Kundu seconded Verma as she said that it is all the more difficult for the society to digest that a woman can be an erotic writer. “I was once asked by this ‘educated’ person, ‘How do you know all this about sex?’. When I said that it was fiction that I wrote, she said, ‘But you are unmarried, how do you know about sex?’ and I didn’t know how to answer, so I just asked her if a crime writer commits a murder to write about it,” she said.

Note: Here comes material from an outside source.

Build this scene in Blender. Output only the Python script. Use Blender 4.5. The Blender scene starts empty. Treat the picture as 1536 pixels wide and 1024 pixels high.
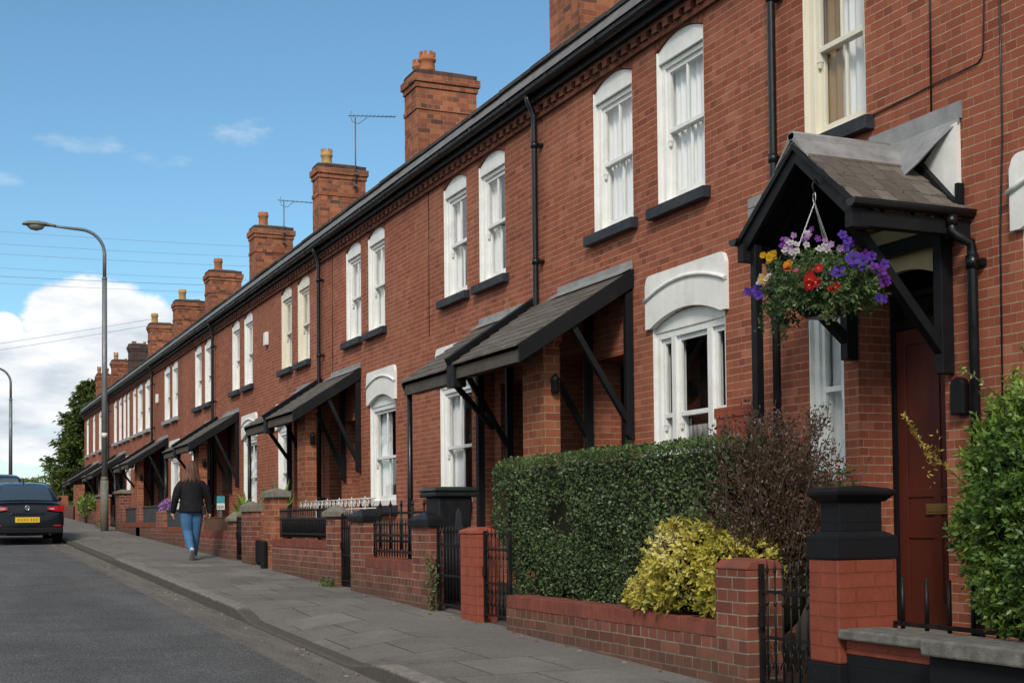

Kundu, who began erotic writing while she was a journalist, was inspired by this woman she saw in the bylanes of Byculla in south Mumbai. “She was in absolute control of her sensuality. I was extremely impressed with this woman. Met another such woman in Indore who was married at 16 to a man 25 years older to her suffering with an erectile dysfunction and was also abused by a godman. I decided to combine these two characters to make one strong story,” she explained as she read out from another short story of hers titled Chakka and speaking about her friend who befriended a transgender in Mumbai.

Coming back to erotic writing, Verma said that we need to appreciate sexual and sensual for what they are and not add any vulgar connotations to it, to which Sen added that if sensual content is written elegantly and delivered well, no one can stop you from writing erotica.
Is it difficult to write such stuff in India? “Writing itself is bold in this country considering that it is still not considered as a career. Also, censorship is seeping into literature,” Sen answered.

“We are living in very dangerous times but as an Indian woman, I am extremely proud of our erotic heritage. It’s one of the most beautiful cultures in the world. Don’t look for a quickie kind of erotica. We need to remove the cobwebs in our head,” Kundu concluded.